The history of the women’s movement, female activism and voluntary action in the decades following the 1928 Equal Franchise Act has featured a wide variety of women’s organisations and key campaigns.  These histories include post-suffrage feminist societies, women’s sections of the established political parties, women citizens’ associations (WCAs) and working-class organisations such as the Women’s Co-operative Guild (WCG) (Caine 1992, Scott 1998 & Pugh 2000).   More recently this scholarship has expanded to include a wider variety of women’s groups, including professional societies, religious groups and mainstream voluntary women’s organisations (Andrews 1997, Moyse 2009 & Beaumont 2013).  As Kirsta Cowman has observed, the inclusion of a more diverse range of women’s organisations, some openly rejecting a traditional feminist agenda, has broadened the size and scope of the interwar women’s movement considerably (Cowman 2010).

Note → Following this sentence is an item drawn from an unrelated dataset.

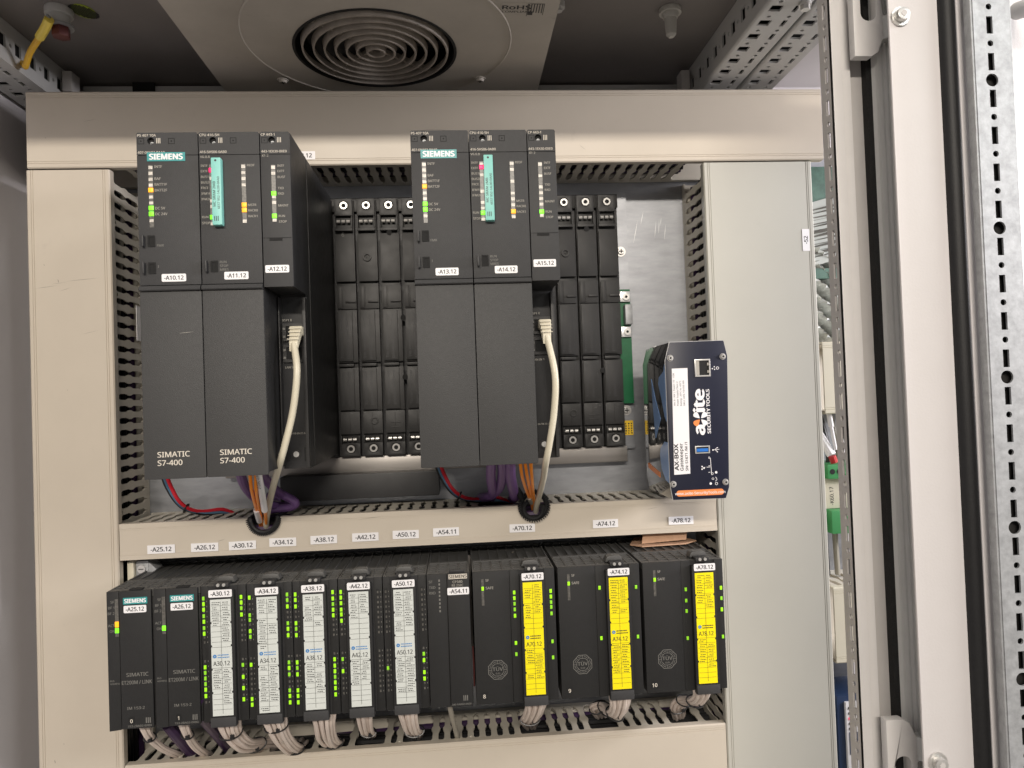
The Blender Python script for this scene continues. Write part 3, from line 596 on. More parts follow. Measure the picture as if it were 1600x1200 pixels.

In 1928 the YWCA welcomed the introduction of the universal suffrage by declaring that women in Britain were now entitled to the full political privileges of citizenship.  This paper will explore the way in which the YWCA, previously omitted from histories of the British women’s movement, sought to educate and inform its members about the rights and duties of democratic citizenship.  The involvement of the YWCA in citizenship education and its role in campaigning for the citizenship rights of women will be assessed, with a particular focus on the rights of women workers.  Despite its reluctance to be identified as overtly feminist, the YWCA was determined to ensure that women had access to social and economic rights within a democratic society.  The paper will conclude by arguing that the voluntary action of the YWCA on issues pertaining to women’s everyday lives in the interwar years demands that the association be recognised as part of ‘a women’s movement’.